Les raisons sont diverses: tout d’abord, avec le temps, la fatigue des parents, et en particulier celle de la mère, s’atténue pour le bien de tous. Aussi, l’enfant devient de plus en plus autonome. Ainsi, les parents osent davantage le confier et recommencent alors à faire des activités à deux.
Pour être satisfait dans cette nouvelle vie, les couples ne devraient pas oublier de prendre du temps pour eux. Ce n’est pas la quantité des instants partagés qui compte, mais la qualité. De plus, il ne sert à rien de se sentir coupable d’avoir envie de partager des choses à deux, mais il serait tout autant inutile de s’y contraindre. Aussi, il est bon de se soutenir et de se légitimer l’un l’autre dans les rôles de père et mère et de conjoint. Les études montrent en effet que les couples qui durent sont ceux qui s’échangent beaucoup de commentaires positifs. Si on considère que ce que l’autre fait pour le bien commun est normal, c’est dangereux...

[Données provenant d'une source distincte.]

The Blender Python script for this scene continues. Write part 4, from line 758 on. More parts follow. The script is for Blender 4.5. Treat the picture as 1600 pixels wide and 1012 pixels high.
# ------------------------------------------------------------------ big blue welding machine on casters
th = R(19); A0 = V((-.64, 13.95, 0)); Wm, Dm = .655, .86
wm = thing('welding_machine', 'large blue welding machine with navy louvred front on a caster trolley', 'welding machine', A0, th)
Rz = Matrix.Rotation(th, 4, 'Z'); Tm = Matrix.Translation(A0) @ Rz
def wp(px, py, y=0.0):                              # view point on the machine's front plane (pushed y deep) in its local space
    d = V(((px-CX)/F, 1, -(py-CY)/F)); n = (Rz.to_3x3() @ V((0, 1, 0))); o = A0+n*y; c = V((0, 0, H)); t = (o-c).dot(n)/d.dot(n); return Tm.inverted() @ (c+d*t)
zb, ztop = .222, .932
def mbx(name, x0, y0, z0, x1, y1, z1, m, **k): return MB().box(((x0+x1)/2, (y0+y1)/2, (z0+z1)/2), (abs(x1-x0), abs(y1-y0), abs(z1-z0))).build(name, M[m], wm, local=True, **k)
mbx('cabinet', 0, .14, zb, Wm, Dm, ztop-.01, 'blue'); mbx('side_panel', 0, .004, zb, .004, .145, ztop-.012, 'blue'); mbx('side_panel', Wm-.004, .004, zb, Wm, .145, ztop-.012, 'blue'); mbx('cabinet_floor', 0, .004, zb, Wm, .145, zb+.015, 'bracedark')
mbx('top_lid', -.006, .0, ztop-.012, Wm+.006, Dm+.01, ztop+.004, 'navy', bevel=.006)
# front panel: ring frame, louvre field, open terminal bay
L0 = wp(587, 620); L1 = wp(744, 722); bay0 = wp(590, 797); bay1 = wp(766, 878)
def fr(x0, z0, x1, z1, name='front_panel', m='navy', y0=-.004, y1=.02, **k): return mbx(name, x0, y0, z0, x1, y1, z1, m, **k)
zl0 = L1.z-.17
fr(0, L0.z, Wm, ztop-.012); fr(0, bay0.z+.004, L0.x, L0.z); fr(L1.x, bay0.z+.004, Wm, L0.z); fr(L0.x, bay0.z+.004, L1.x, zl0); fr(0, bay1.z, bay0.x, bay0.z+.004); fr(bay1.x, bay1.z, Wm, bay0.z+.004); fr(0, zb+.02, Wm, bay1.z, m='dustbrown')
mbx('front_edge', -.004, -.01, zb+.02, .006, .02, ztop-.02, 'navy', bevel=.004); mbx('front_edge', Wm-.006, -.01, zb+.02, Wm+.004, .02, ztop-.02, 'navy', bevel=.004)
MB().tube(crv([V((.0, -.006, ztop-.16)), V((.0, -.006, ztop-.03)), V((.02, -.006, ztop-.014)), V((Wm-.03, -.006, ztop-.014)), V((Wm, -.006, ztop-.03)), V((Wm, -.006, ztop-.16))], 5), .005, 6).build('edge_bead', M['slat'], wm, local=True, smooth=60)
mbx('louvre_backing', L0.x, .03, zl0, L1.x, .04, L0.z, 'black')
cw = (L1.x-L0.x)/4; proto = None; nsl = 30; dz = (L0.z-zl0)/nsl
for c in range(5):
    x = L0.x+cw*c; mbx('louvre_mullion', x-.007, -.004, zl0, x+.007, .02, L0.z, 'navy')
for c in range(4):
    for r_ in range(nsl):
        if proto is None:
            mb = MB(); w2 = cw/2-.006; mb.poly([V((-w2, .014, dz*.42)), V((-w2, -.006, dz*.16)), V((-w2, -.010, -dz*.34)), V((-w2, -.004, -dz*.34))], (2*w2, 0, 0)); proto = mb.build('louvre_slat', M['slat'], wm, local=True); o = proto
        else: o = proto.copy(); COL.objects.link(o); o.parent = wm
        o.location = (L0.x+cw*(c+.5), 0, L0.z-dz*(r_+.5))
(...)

Pour ne pas risquer son couple, faut-il attendre de retrouver un équilibre avant de mettre en route un deuxième bébé?
C’est une question très difficile, à laquelle on ne peut donner de réponse toute faite. Mais faire deux enfants dans un délai très rapproché entraîne une fatigue physique importante qui peut être difficile à gérer. C’est sans doute la raison pour laquelle il y a souvent deux ou trois ans d’écart entre les enfants. Cela dit, on observe deux stratégies. Certains parents préfèrent attendre plusieurs années (trois à cinq ans) avant le deuxième, pour que le premier enfant acquière une certaine autonomie et que le couple ait, de son côté, retrouvé une façon de fonctionner satisfaisante. Tandis que d’autres se «serrent les dents» et font les enfants de manière très rapprochée en se disant «comme ça après ce sera fini!» Mais aucune étude ne dit quelle stratégie est la meilleure. C’est à chacun de se déterminer. Le plus important est que ce projet soit commun aux deux partenaires, qu’il ait été réfléchi et négocié ensemble.